Under the new program soil surveys have been made and soil land maps prepared for thirty-two farms, comprising 4,205 acres.  On twenty-three farms, fifty-three miles of terrace have been staked out, the acreage requiring terracing amounted to 844.  The farmers themselves have partially constructed at least fourteen miles of terrace.  Exactly 15,654 linear feet of terrace outlets have been designed and staked out, and 1800 linear feet constructed.  In addition, applications for terracing, cropping plans, and pasture and forest stand as improvements were received from 170 farmers, controlling approximately 30,000 acres of land.  (3)

A good deal of work is being done along the line of improvement and reproduction of home forest.  Five thousand trees, ranging from three to eight years, are being thinned and pruned in this acreage.  The reason for pruning  the young trees is to make a small tight knot.  Pruning is not done in dry seasons because of the prevalence of insects and fungi.  Pine trees are more valuable for lumber, hence a lot of time is spent on these.  Plans are being made to prune some red oaks, because they are not of commercial value unless this is done.  So far, ten acres have been pruned, 1936, with an expectation of doing much more of this in the future.

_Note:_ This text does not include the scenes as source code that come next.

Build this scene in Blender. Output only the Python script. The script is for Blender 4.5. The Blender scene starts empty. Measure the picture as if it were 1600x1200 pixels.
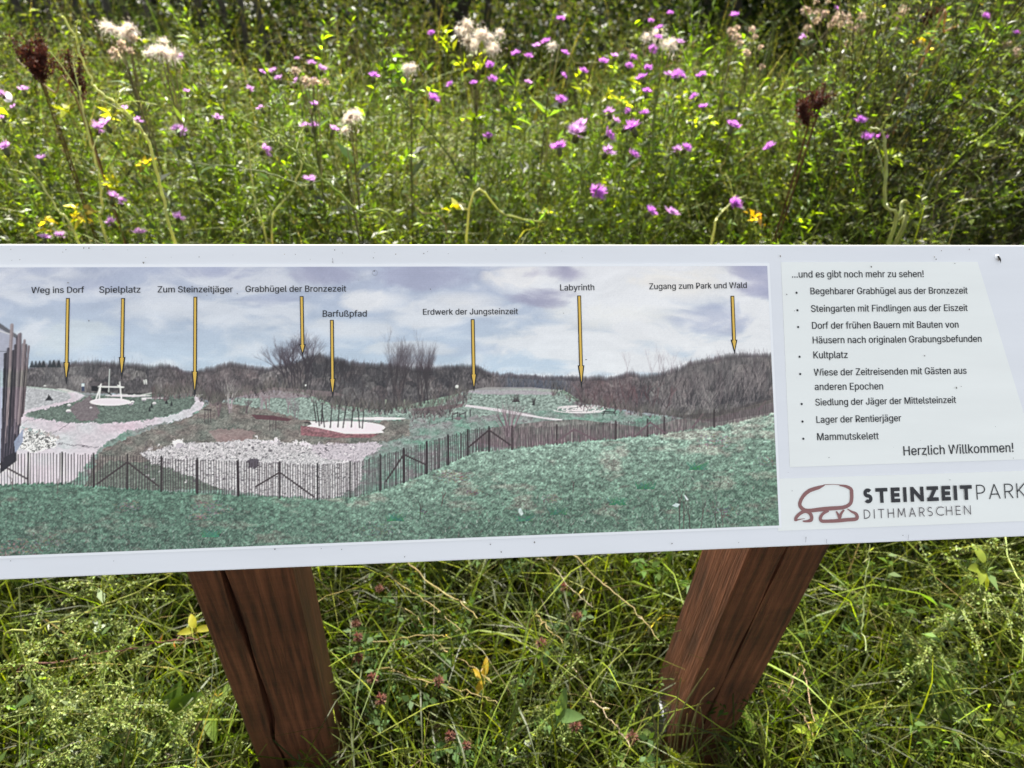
import bpy, bmesh, math, random, json
import numpy as np
from mathutils import Matrix, Vector

# ------------------------------------------------------------------ camera, sky, sun, exposure
scene = bpy.context.scene
FPX = 1150.0                                    # focal length in pixels of a 1600 px wide picture
CAM = np.array([0.0, 0.0, 1.52])
ROT = np.array([[0.99463671, 0.01819033, -0.10181809],
                [-0.08981473, 0.64010334, -0.76302099],
                [0.0512945, 0.76807345, 0.63830404]])
cam_data = bpy.data.cameras.new("camera")
cam = bpy.data.objects.new("camera", cam_data)
scene.collection.objects.link(cam)
m4 = Matrix([list(ROT[i]) + [CAM[i]] for i in range(3)] + [[0, 0, 0, 1]])
cam.matrix_world = m4
cam_data.sensor_width = 36.0
cam_data.lens = FPX / 1600 * 36
cam_data.clip_start = 0.02
cam_data.clip_end = 400
cam_data.dof.use_dof = True
cam_data.dof.focus_distance = 0.86
cam_data.dof.aperture_fstop = 5.8
scene.camera = cam

SUN_EL, SUN_AZ = math.radians(40), math.radians(-5)     # azimuth measured from +Y towards +X
sun_dir = Vector((math.sin(SUN_AZ) * math.cos(SUN_EL), math.cos(SUN_AZ) * math.cos(SUN_EL), math.sin(SUN_EL)))
world = bpy.data.worlds.new("World")
scene.world = world
world.use_nodes = True
wn, wl = world.node_tree.nodes, world.node_tree.links
sky = wn.new("ShaderNodeTexSky")
sky.sky_type = 'NISHITA'
sky.sun_disc = False
sky.sun_elevation = SUN_EL
sky.sun_rotation = SUN_AZ
sky.air_density = 1.0
sky.dust_density = 2.0
cloudy = wn.new("ShaderNodeHueSaturation")          # thin bright cloud takes part of the blue out of the sky
cloudy.inputs["Saturation"].default_value = 0.28
wl.new(sky.outputs[0], cloudy.inputs["Color"])
wl.new(cloudy.outputs[0], wn["Background"].inputs[0])
wn["Background"].inputs[1].default_value = 0.085
sd = bpy.data.lights.new("sun", 'SUN')
sd.energy = 5.0
sd.angle = math.radians(0.5)
sd.color = (1.0, 0.95, 0.86)
sun = bpy.data.objects.new("sun", sd)
scene.collection.objects.link(sun)
sun.rotation_euler = sun_dir.to_track_quat('Z', 'Y').to_euler()
sun.location = (0, 0, 8)
scene.view_settings.view_transform = 'Standard'
scene.view_settings.look = 'None'
scene.view_settings.gamma = 1
scene.view_settings.exposure = 2.0
scene.cycles.max_bounces = 8
scene.cycles.transparent_max_bounces = 8

# ------------------------------------------------------------------ helpers
rng = np.random.default_rng(7)
COL = scene.collection


def ray(px, py):
    return ROT @ np.array([(px - 800) / FPX, -(py - 600) / FPX, -1.0])


def at_y(px, py, Y):
    d = ray(px, py)
    return CAM + d * (Y / d[1])


def at_z(px, py, Z):
    d = ray(px, py)
    return CAM + d * ((Z - CAM[2]) / d[2])


def to_px(P):
    c = (np.asarray(P) - CAM) @ ROT
    return 800 + FPX * c[..., 0] / -c[..., 2], 600 - FPX * c[..., 1] / -c[..., 2]


def lin(c):
    c = np.asarray(c, float) / 255
    return np.where(c <= 0.04045, c / 12.92, ((c + 0.055) / 1.055) ** 2.4)


def tag(o, label=None, cat=None, group=None, kind=None):
    if label: o["label"] = label
    if cat: o["category"] = cat
    if group: o["group"] = group
    if kind: o["kind"] = kind
    return o


def empty(name, loc):
    o = bpy.data.objects.new(name, None)
    o.empty_display_size = 0.05
    o.location = loc
    COL.objects.link(o)
    return o


class Geo:
    """collects vertices, quads and a colour per vertex; links them as one mesh object"""
    def __init__(s):
        s.V, s.Q, s.C, s.n = [], [], [], 0

    def add(s, V, Q, C):
        V = np.asarray(V, np.float32).reshape(-1, 3)
        C = np.broadcast_to(np.asarray(C, np.float32), (len(V), 3))
        s.V.append(V); s.Q.append(np.asarray(Q, np.int64).reshape(-1, 4) + s.n); s.C.append(C)
        s.n += len(V)
        return s

    def arrays(s):
        return np.concatenate(s.V), np.concatenate(s.Q), np.concatenate(s.C)

    def mesh(s, name, mat, offset=(0, 0, 0), smooth=True):
        V, Q, C = s.arrays()
        V = V - np.asarray(offset, np.float32)
        me = bpy.data.meshes.new(name)
        me.vertices.add(len(V)); me.loops.add(len(Q) * 4); me.polygons.add(len(Q))
        me.vertices.foreach_set("co", V.astype(np.float32).ravel())
        me.loops.foreach_set("vertex_index", Q.astype(np.int32).ravel())
        me.polygons.foreach_set("loop_start", np.arange(0, len(Q) * 4, 4, dtype=np.int32))
        me.polygons.foreach_set("use_smooth", np.full(len(Q), smooth, dtype=bool))
        at = me.attributes.new("col", 'FLOAT_COLOR', 'POINT')
        at.data.foreach_set("color", np.concatenate([C, np.ones((len(C), 1), np.float32)], 1).astype(np.float32).ravel())
        me.update(calc_edges=True)
        me.materials.append(mat)
        return me

    def build(s, name, mat, parent=None, smooth=True):
        off = parent.location if parent else (0, 0, 0)
        if parent is not None and parent.parent is not None: off = parent.parent.location
        o = bpy.data.objects.new(name, s.mesh(name, mat, off, smooth))
        COL.objects.link(o)
        if parent: o.parent = parent
        return o


def norm(v):
    return v / np.maximum(np.linalg.norm(v, axis=-1, keepdims=True), 1e-9)


def tube(path, rad, sides=5, col=(.1, .1, .1)):
    P = np.asarray(path, float); k = len(P)
    R_ = np.broadcast_to(np.asarray(rad, float), (k,))
    T = norm(np.gradient(P, axis=0))
    ref = np.array([0.3, 0.9, 0.2]) if abs(T[0][2]) > 0.8 else np.array([0, 0, 1.0])
    A = norm(np.cross(T, ref)); B = np.cross(T, A)
    a = np.arange(sides) * 2 * np.pi / sides
    V = P[:, None] + R_[:, None, None] * (np.cos(a)[None, :, None] * A[:, None] + np.sin(a)[None, :, None] * B[:, None])
    i = np.arange(k - 1)[:, None] * sides; j = np.arange(sides)[None]; j2 = (j + 1) % sides
    Q = np.stack([i + j, i + j2, i + sides + j2, i + sides + j], -1).reshape(-1, 4)
    C = np.asarray(col, float)
    if C.ndim == 2: C = np.repeat(C, sides, 0)
    return V.reshape(-1, 3), Q, C


def curve(pts, n=14):
    """Catmull-Rom through the points"""
    P = np.asarray(pts, float)
    if len(P) == 2:
        t = np.linspace(0, 1, n)[:, None]
        return P[0] * (1 - t) + P[1] * t
    E = np.vstack([2 * P[0] - P[1], P, 2 * P[-1] - P[-2]])
    out = []
    per = max(2, n // (len(P) - 1))
    for i in range(len(P) - 1):
        p0, p1, p2, p3 = E[i:i + 4]
        for t in np.linspace(0, 1, per, endpoint=False):
            out.append(.5 * (2 * p1 + (p2 - p0) * t + (2 * p0 - 5 * p1 + 4 * p2 - p3) * t * t + (3 * p1 - p0 - 3 * p2 + p3) * t ** 3))
    out.append(P[-1])
    return np.array(out)


def leaves(base, d, L, W, col, fold=.25, droop=.15, up=None):
    """N folded rhombic leaves, one quad each"""
    base = np.asarray(base, float); N = len(base); d = norm(np.asarray(d, float))
    L = np.broadcast_to(L, (N,))[:, None]; W = np.broadcast_to(W, (N,))[:, None]
    r = rng.normal(size=(N, 3)) * .5 + (np.array([0, 0, 1.]) if up is None else up)
    s = norm(np.cross(d, r)); nn = np.cross(s, d)
    mid = base + d * L * .42 - nn * 0
    V = np.stack([base, mid + s * W * .5 + nn * W * fold, base + d * L - np.array([0, 0, 1.]) * L * droop, mid - s * W * .5 + nn * W * fold], 1)
    Q = np.arange(N * 4).reshape(-1, 4)
    C = np.repeat(np.broadcast_to(col, (N, 3)), 4, 0)
    return V.reshape(-1, 3), Q, C


def ribbons(base, az, L, bend, W, col, nseg=4, tipcol=None, curl=1.6, lean=None):
    """N grass blades: rise along z, bend over towards az"""
    base = np.asarray(base, float); N = len(base)
    t = np.linspace(0, 1, nseg + 1)
    L = np.broadcast_to(L, (N,)); bend = np.broadcast_to(bend, (N,)); W = np.broadcast_to(W, (N,))
    ang = bend[:, None] * t[None] ** curl * 1.0
    if lean is not None: ang = ang + np.broadcast_to(lean, (N,))[:, None]
    dl = L[:, None] / nseg
    ds = np.sin(ang) * dl; dz = np.cos(ang) * dl
    s = np.concatenate([np.zeros((N, 1)), np.cumsum(ds[:, 1:], 1)], 1)
    z = np.concatenate([np.zeros((N, 1)), np.cumsum(dz[:, 1:], 1)], 1)
    D = np.stack([np.cos(az), np.sin(az), np.zeros(N)], 1)
    P = base[:, None] + D[:, None] * s[..., None]
    P[..., 2] += z
    ta = az + np.pi / 2 + rng.normal(size=N) * .7
    S = np.stack([np.cos(ta), np.sin(ta), np.zeros(N)], 1)
    w = (W[:, None] * .5 * (1 - t[None] ** 2.2) ** .8 + 2e-4)[..., None]
    V = np.stack([P - S[:, None] * w, P + S[:, None] * w], 2).reshape(N, -1, 3)
    k = (nseg + 1) * 2
    q = np.array([[2 * i, 2 * i + 1, 2 * i + 3, 2 * i + 2] for i in range(nseg)])
    Q = (np.arange(N)[:, None, None] * k + q[None]).reshape(-1, 4)
    col = np.broadcast_to(col, (N, 3))
    tc = col if tipcol is None else np.broadcast_to(tipcol, (N, 3))
    f = t[None, :, None]
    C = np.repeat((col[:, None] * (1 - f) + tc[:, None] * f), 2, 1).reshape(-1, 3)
    return V.reshape(-1, 3), Q, C


def vnoise(x, y, seed=0):
    """smooth value noise on arrays, 0..1"""
    r = np.random.default_rng(seed).random((256, 256))
    xi = np.floor(x).astype(int); yi = np.floor(y).astype(int)
    fx = x - xi; fy = y - yi
    fx = fx * fx * (3 - 2 * fx); fy = fy * fy * (3 - 2 * fy)
    a = r[yi % 256, xi % 256]; b = r[yi % 256, (xi + 1) % 256]
    c = r[(yi + 1) % 256, xi % 256]; d = r[(yi + 1) % 256, (xi + 1) % 256]
    return (a * (1 - fx) + b * fx) * (1 - fy) + (c * (1 - fx) + d * fx) * fy


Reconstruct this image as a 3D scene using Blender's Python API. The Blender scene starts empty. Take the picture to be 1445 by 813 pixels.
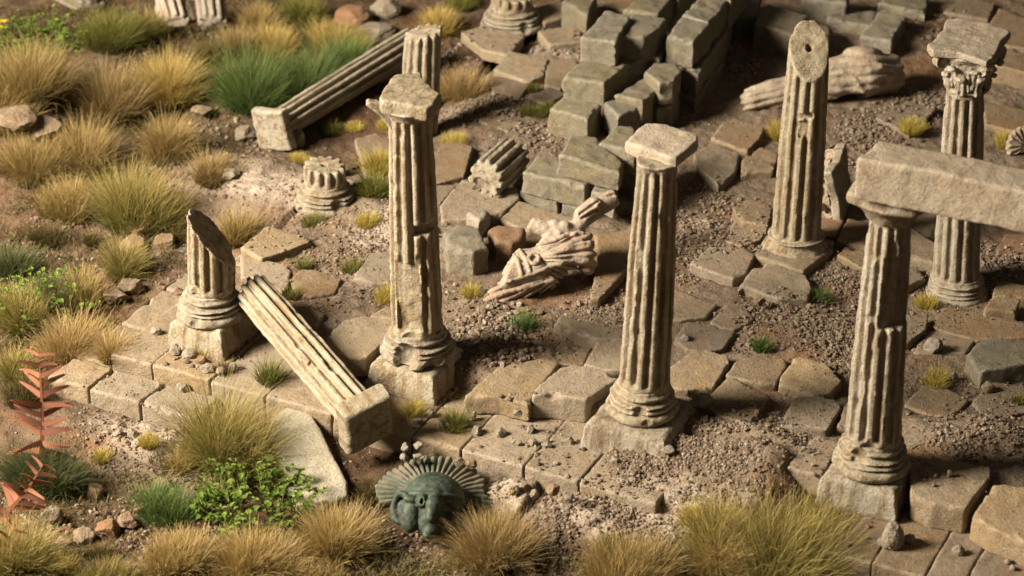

Black locusts have been planted because they make rapid growth on good land; they are easily propagated and produce very durable wood.  It is a legume, and by virtue of its roots nodules is a natural soil enricher.  Its strong, spreading-root system and rapid development gives it first place among all trees in quality to check erosion in gullies and on steep hillsides.  Its very durable wood makes it widely sought and used for fence posts, stakes, and poles.  The black locust has a dangerous enemy known as the black locust borer.  The menace of this pest should be carefully considered before choosing black locust as a tree plant, or deciding on the matter of planting. (4)

Over 64,000 loblolly pines, 1857 yellow  poplars, and 689 sycamores were planted in the spring of 1936.

(1) W. O. Taylor, Pontotoc, Miss.

(2) R. W. Elliot, Jr., Forrester Camp S. C. S. #2, Ecru, Miss.

(3) W. C. Fields, camp project superintendent, Pontotoc, Miss.

(4) "Growing Black Locust Trees," Farmer's Bulletin #1628 p. 1.